CLIMAX
CLIMAX - ギャスパー・ノエ 2018年公開
サングリアにドラッグが混入したダンサーたちの打ち上げ会場の一夜を描いた映画。いつの間にかハイになった人々は徐々に秩序を失い会場はカオスな地獄絵図に変わっていく。
観ているこっちがバッドに入ってしまうような描写もたくさんあるのだが、どこか人間のバカらしさを俯瞰して観ているようでもあり、後味悪い感じにはならないのが不思議だった。残酷さ含めて人間的であり、当人たちの失敗なんかも少し引いたところから見るとギャグになるような。ラストに映し出される「死は特異な体験」という言葉は現世の事象に対してどこまでもフラットなスタンスである事を表明しているようだった。
スタッフロールとタイトルの入れ方がとても良い。
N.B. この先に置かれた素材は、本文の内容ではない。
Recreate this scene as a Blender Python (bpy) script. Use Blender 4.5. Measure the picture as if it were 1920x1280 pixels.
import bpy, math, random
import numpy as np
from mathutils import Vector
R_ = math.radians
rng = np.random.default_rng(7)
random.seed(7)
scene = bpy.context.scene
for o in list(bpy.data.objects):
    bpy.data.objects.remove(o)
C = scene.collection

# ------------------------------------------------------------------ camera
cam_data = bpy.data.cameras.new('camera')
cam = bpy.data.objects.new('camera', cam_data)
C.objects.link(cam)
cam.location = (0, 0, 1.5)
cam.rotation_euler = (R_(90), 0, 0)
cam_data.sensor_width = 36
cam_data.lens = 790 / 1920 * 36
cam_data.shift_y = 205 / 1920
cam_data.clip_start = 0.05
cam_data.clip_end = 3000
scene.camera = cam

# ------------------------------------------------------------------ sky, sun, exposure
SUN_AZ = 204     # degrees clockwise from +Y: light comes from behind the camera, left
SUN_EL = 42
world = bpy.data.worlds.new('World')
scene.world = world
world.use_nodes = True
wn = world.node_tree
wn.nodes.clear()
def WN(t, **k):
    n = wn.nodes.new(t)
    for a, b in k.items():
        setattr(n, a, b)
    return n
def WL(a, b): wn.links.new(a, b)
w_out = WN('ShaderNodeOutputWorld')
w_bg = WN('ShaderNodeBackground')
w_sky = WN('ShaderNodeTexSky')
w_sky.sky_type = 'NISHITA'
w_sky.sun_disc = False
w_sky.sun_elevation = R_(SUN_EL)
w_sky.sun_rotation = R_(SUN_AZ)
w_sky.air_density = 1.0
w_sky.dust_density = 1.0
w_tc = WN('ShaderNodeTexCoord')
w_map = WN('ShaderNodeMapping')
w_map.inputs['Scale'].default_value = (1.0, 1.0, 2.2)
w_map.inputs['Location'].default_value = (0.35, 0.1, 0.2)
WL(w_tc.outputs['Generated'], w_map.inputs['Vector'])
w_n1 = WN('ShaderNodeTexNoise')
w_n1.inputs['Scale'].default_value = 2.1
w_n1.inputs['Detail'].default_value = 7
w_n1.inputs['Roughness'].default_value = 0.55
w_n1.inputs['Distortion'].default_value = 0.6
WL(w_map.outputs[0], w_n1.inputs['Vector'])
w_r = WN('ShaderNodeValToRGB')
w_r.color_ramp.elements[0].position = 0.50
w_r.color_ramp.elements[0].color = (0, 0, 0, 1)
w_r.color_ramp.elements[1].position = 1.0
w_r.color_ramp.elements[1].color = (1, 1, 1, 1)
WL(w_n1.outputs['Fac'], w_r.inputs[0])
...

パーティーの盛り上がりの頂点で「CLIMAX」というタイトルが表示され、そこから先は地獄絵図に変わっていくのもなんというか皮肉的で面白いし、お洒落なのでは?と関心した。エンター・ザ・ボイドの冒頭といい、ギャスパー・ノエの鮮烈さはかっこいい。
「人生はクローズアップで見れば悲劇だが、ロングショットではコメディだ」というチャップリンの名言。CLIMAXはあまりに悲劇要素が多いが、それでもやっぱりこの言葉の指す世の本質からは逸脱していないように思われた。